En quoi les démarches et les positions de la politique étrangère française – et qui sait, un jour, peut-être européenne ? - peuvent-elles contribuer à la très nécessaire réconciliation turco-arménienne ?
Combien de temps encore faudra-t-il répéter que contraintes, vexations, pénalisation et suffisance n’incitent pas au travail de mémoire, encore moins à la réconciliation ? Et qu’en aucun cas, elles ne sauraient se substituer à la formulation d’une véritable politique en direction du Caucase et des marges orientales de l’Europe.
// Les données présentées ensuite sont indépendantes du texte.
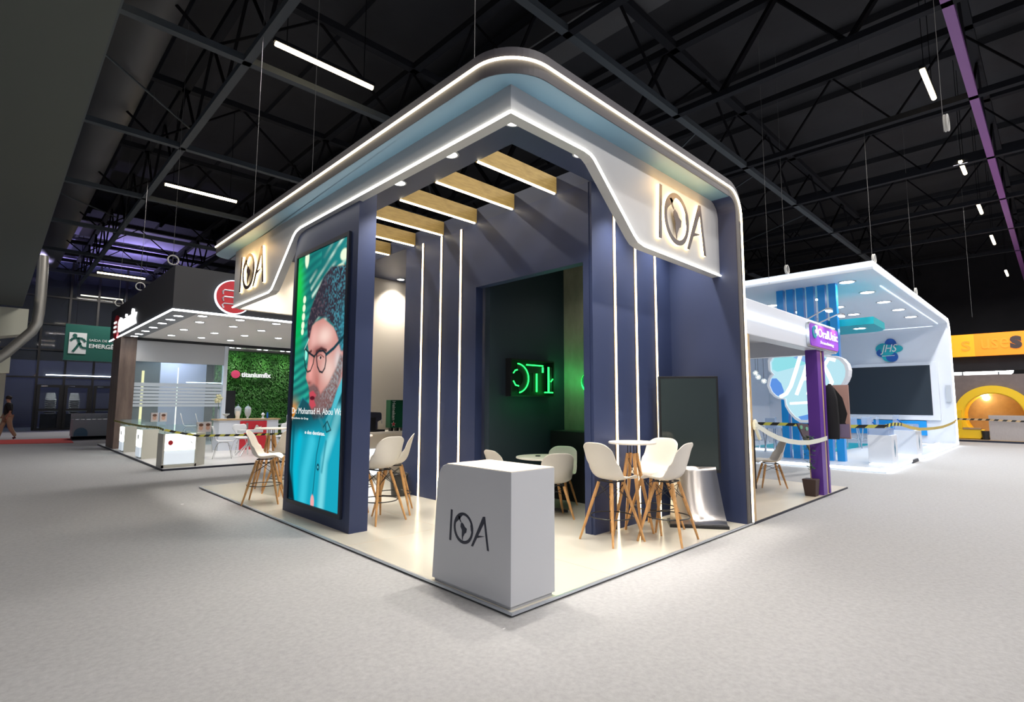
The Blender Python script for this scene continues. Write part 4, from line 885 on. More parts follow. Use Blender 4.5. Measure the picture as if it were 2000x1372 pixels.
for i, x in enumerate((3.7, 3.95, 4.7, 4.95, 5.6, 5.85)):
    downlight(x, 19.15, ZS-.0, ['downlight above the plant wall, first from the left', 'downlight above the plant wall, second from the left', 'downlight above the plant wall, third from the left', 'downlight above the plant wall, fourth from the left', 'downlight above the plant wall, fifth from the left', 'downlight above the plant wall, last on the right'][i], .08, 40 if i % 2 else None, 'plant wall downlights', 'lampb', size=110)
top('fridge', 'black fridge in front of the plant wall', 'fridge', MB().box(3.3, 18.9, .05, 3.85, 19.4, 1.95), M['black'], bev=.01)
top('side_wall', 'pale side wall right of the plant wall', 'wall', MB().box(6.4, 17.5, .05, 6.5, 19.7, 3.55), M['jhsw'])
top('wall_screen', 'black wall screen right of the plant wall', 'screen', MB().box(6.34, 17.6, 1.45, 6.39, 18.9, 2.3), M['black'])
# display cases
def case(x0, y0, x1, y1, label, face, items=True):
    t = thing('display_case', label, 'display case', ((x0+x1)/2, (y0+y1)/2, .05), 'lit display cases')
    zt = .80; bw = M['creamcase']
    if face == 'y':
        obj('body', MB().box(x0, y0+.06, .05, x1, y1, zt), bw, t)
        objs('frame', MB().box(x0, y0, .05, x0+.035, y0+.06, zt).box(x1-.035, y0, .05, x1, y0+.06, zt).box(x0, y0, .05, x1, y0+.06, .11), bw, t)
        obj('lit_panel', MB().box(x0+.035, y0+.02, .43, x1-.035, y0+.055, zt-.01), M['litpanel'], t)
        obj('lit_shelf', MB().box(x0+.035, y0+.04, .12, x1-.035, y0+.055, .415), mat('shelf_back', (.7, .75, .8), .5, emit=(.8, .9, 1), es=.5), t)
        obj('logo_disc', MB().prism([(x0+.15+.048*math.cos(a), .60+.055*math.sin(a)) for a in np.linspace(0, 2*PI, 21)[:-1]], 'y', y0+.012, y0+.02), M['redprint'], t)
        obj('print_mark', MB().bar((x1-.13, y0+.015, .61), (x1-.10, y0+.015, .575), .012), M['black'], t)
        obj('chamfer_side', MB().prism([(x1, y0), (x1+.24, y0+.28), (x1+.24, y1), (x1, y1)], 'z', .05, zt), bw, t)
    else:
        obj('body', MB().box(x0+.05, y0, .05, x1, y1, zt), bw, t)
        obj('lit_panel', MB().box(x0+.01, y0+.04, .36, x0+.049, y1-.04, zt-.02), M['litpanel'], t)
        obj('lit_shelf', MB().box(x0+.01, y0+.04, .10, x0+.049, y1-.04, .34), mat('shelf_back', (.7, .75, .8), .5, emit=(.8, .9, 1), es=.5), t)
        obj('logo_mark', MB().box(x0+.004, (y0+y1)/2-.05, .55, x0+.01, (y0+y1)/2+.06, .66), mat('grey_print', (.3, .3, .3), .5), t)
    obj('glass_top', MB().box(x0+.01, y0+.01, zt+.002, x1-.01, y1-.01, zt+.19), M['glass'], t)
    m = MB()
    for k in range(4): m.box(x0+.08+.14*k, (y0+y1)/2-.03, zt+.003, x0+.16+.14*k, (y0+y1)/2+.05, zt+.04)
    objs('sample', m, M['whiteA'], t); return t
M['creamcase'] = mat('cream_case', (.55, .54, .47), .5)
case(.06, 11.16, .74, 11.7, 'nearest lit display case at the corner of the left stand, with a red disc logo', 'y')
case(.07, 13.75, .62, 14.35, 'second lit display case along the left stand edge', 'x')
case(.07, 16.3, .62, 16.9, 'farthest lit display case beside the walnut post', 'x')
def flyer(x, y, z, label):
    t = thing('flyer_holder', label, 'flyer holder', (x, y, z), 'flyer holders')
    obj('card', MB().box(x, y, z, x+.16, y+.10, z+.235), mat('flyer_grey', (.55, .50, .50), .5), t)
    obj('picture', MB().prism([(x+.08+.045*math.cos(a), z+.10+.06*math.sin(a)) for a in np.linspace(0, 2*PI, 13)[:-1]], 'y', y-.003, y-.0005), mat('flyer_skin', (.55, .33, .25), .6), t)
    obj('picture', MB().prism([(x+.08+.05*math.cos(a), z+.17+.035*math.sin(a)) for a in np.linspace(0, 2*PI, 13)[:-1]], 'y', y-.0045, y-.0032), mat('flyer_hair', (.12, .05, .03), .6), t)
flyer(.80, 11.50, .80, 'left flyer holder on the nearest display case'); flyer(1.0-.03, 11.52+.06, .80, 'right flyer holder on the nearest display case')
flyer(.32, 14.0, .99, 'left flyer holder on the second display case'); flyer(.52, 14.0, .99, 'right flyer holder on the second display case')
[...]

Mais le plus inquiétant n’est encore pas le président actuel ; c’est la perspective d’alternance... À la question posée cette semaine, de savoir ce qui changerait avec un président de gauche, M. Hollande en est revenu à ses vieux démons : entre matraquage de la dette, engagement flou sur la limitation du cumul des mandats, réforme du statut du président de la république et vague proposition de retour à la ’normalitude’, il a réussi la prouesse de glisser sa vieille lubie de « pénalisation de la négation du génocide arménien ».
Rappelons tout de même qu’une loi allant dans ce sens fut votée par l’assemblée nationale en 2006 : elle était tout droit sortie des cartons d’un PS alors dirigé par M. Hollande. Elle avait fait dire à Hrant Dink que si une telle loi venait à être votée en France, il viendrait à Paris pour ’nier’ le génocide arménien et se faire condamner. Ça n’aurait assurément pas manqué de piquant. Faudra-il rappeler à M. Hollande qui était Hrant Dink ?
Évoquant alors la ’turquification’ en cours de la France, Baskin Oran avait signé une mémorable tribune intitulée Soixante-neuf, dénonçant la posture, pour le moins équivoque, des ultra-nationalistes turcs et de ce qui servait alors d’opposition en France.
Est-on en droit d’attendre des campagnes électorales qui s’ouvrent aujourd’hui un peu plus que l’éternel ressassement de vieux éléments d’un discours éculé ? Si oui, montrons-nous impatient de ce que le ou la ’grande’ adversaire du président éventuellement sortant nous trace de vraies et profondes perspectives stratégiques. Une chose est sûre, un tel engagement porte en lui le refus de tout invertébrisme politique.